Re: Some Yatsenko texts

From: tgpedersen
Message: 64977
Date: 2009-09-04

> ****GK: ... I've re-examined your upload of type III on the basis
> of my newly acquired gakk-reading expertise (:=)) and compared the
> signs to those in the Yatsenko article. There are most definitely
> three gakks there, distinct yet closely related. What is even more
> interesting is that they are most certainly of the Farzoi family
> type! Not Farzoi's own but very close. The Farzoi gakk was a
> straight line topped by a simple half moon on one side and an
> inverted half moon on the bottom side.
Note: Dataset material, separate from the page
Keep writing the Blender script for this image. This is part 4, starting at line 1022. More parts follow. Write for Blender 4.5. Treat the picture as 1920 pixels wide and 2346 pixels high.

The Mushov gakks are all
> variants of this: one is in the form of a cross which is actually a
> Farzoi marker crossed with another Farzoi marker. Another is like a
> Farzoi marker broken in half with the two pieces rejoined at right
> angle at the middle. The third is also a broken up Farzoi type with
> the pieces connected by a straight line at the middle. Apart from
> this, the spearhead has a number of circular lunar or solar signs,
> which to Yatsenko would indicate that it is Germanic. If the dating
> of the grave is as above, it is possible that these gakks belonged
> to a successor of Inismei (Farzoi's royal clan seems to have ruled
> until the mid-2nd c.CE. But other interpretations are also possible
> (Farzoi's brother? or some other relative?.*****
>

Take a look again at
http://tinyurl.com/mrgt4p
fig. 7/5
Should we see instead both Pharzoios' tamga 5/85 and the top tamga of the Mus^ov spearblade as derived from 7/5? And how should the information under the line 'Tamgas common to the areas in the Anhak ulus in Khakassia ca. 100 BC - 50 AD and N.Pontic Sarmats ca. 50 - 150 AD' be interpreted?

Note that the tamga of the royal Alanian clan Aravelian fig. 14-i is likewise crossed with itself at right angles in 5/25.